> **What the task requires**: Each line should be copied exactly.

> **Source records**:
★ ★ ★ ★
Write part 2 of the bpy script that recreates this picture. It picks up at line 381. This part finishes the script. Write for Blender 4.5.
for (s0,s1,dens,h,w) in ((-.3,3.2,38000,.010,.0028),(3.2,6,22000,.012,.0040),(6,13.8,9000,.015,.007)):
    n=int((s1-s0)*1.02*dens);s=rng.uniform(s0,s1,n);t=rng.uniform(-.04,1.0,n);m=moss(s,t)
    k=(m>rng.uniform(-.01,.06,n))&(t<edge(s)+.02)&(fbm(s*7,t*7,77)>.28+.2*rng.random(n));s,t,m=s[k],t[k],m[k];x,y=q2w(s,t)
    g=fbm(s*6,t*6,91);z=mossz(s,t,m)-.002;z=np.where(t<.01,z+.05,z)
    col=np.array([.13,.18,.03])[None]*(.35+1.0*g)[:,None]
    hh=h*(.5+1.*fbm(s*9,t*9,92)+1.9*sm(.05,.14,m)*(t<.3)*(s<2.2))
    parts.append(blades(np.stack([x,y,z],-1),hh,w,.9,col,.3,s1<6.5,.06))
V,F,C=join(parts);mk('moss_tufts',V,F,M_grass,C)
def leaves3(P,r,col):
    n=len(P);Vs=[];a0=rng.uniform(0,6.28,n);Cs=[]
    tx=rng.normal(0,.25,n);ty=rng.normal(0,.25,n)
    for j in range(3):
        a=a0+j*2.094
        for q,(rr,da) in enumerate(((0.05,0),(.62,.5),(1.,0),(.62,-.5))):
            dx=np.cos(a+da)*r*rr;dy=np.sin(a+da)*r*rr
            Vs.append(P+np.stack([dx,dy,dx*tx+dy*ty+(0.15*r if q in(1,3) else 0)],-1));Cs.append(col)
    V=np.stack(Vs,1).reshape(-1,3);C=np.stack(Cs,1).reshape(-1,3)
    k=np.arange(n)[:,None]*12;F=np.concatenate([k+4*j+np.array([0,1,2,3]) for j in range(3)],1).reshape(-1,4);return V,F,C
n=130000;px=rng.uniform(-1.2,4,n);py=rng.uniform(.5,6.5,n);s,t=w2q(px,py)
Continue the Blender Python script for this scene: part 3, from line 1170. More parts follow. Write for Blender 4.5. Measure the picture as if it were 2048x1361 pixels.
★ ★ ★ ★
> **Answer to this problem**:
Write part 2 of the bpy script that recreates this picture. It picks up at line 381. This part finishes the script. Write for Blender 4.5.
for (s0,s1,dens,h,w) in ((-.3,3.2,38000,.010,.0028),(3.2,6,22000,.012,.0040),(6,13.8,9000,.015,.007)):
    n=int((s1-s0)*1.02*dens);s=rng.uniform(s0,s1,n);t=rng.uniform(-.04,1.0,n);m=moss(s,t)
    k=(m>rng.uniform(-.01,.06,n))&(t<edge(s)+.02)&(fbm(s*7,t*7,77)>.28+.2*rng.random(n));s,t,m=s[k],t[k],m[k];x,y=q2w(s,t)
    g=fbm(s*6,t*6,91);z=mossz(s,t,m)-.002;z=np.where(t<.01,z+.05,z)
    col=np.array([.13,.18,.03])[None]*(.35+1.0*g)[:,None]
    hh=h*(.5+1.*fbm(s*9,t*9,92)+1.9*sm(.05,.14,m)*(t<.3)*(s<2.2))
    parts.append(blades(np.stack([x,y,z],-1),hh,w,.9,col,.3,s1<6.5,.06))
V,F,C=join(parts);mk('moss_tufts',V,F,M_grass,C)
def leaves3(P,r,col):
    n=len(P);Vs=[];a0=rng.uniform(0,6.28,n);Cs=[]
    tx=rng.normal(0,.25,n);ty=rng.normal(0,.25,n)
    for j in range(3):
        a=a0+j*2.094
        for q,(rr,da) in enumerate(((0.05,0),(.62,.5),(1.,0),(.62,-.5))):
            dx=np.cos(a+da)*r*rr;dy=np.sin(a+da)*r*rr
            Vs.append(P+np.stack([dx,dy,dx*tx+dy*ty+(0.15*r if q in(1,3) else 0)],-1));Cs.append(col)
    V=np.stack(Vs,1).reshape(-1,3);C=np.stack(Cs,1).reshape(-1,3)
    k=np.arange(n)[:,None]*12;F=np.concatenate([k+4*j+np.array([0,1,2,3]) for j in range(3)],1).reshape(-1,4);return V,F,C
n=130000;px=rng.uniform(-1.2,4,n);py=rng.uniform(.5,6.5,n);s,t=w2q(px,py)
Continue the Blender Python script for this scene: part 3, from line 1170. More parts follow. Write for Blender 4.5. Measure the picture as if it were 2048x1361 pixels.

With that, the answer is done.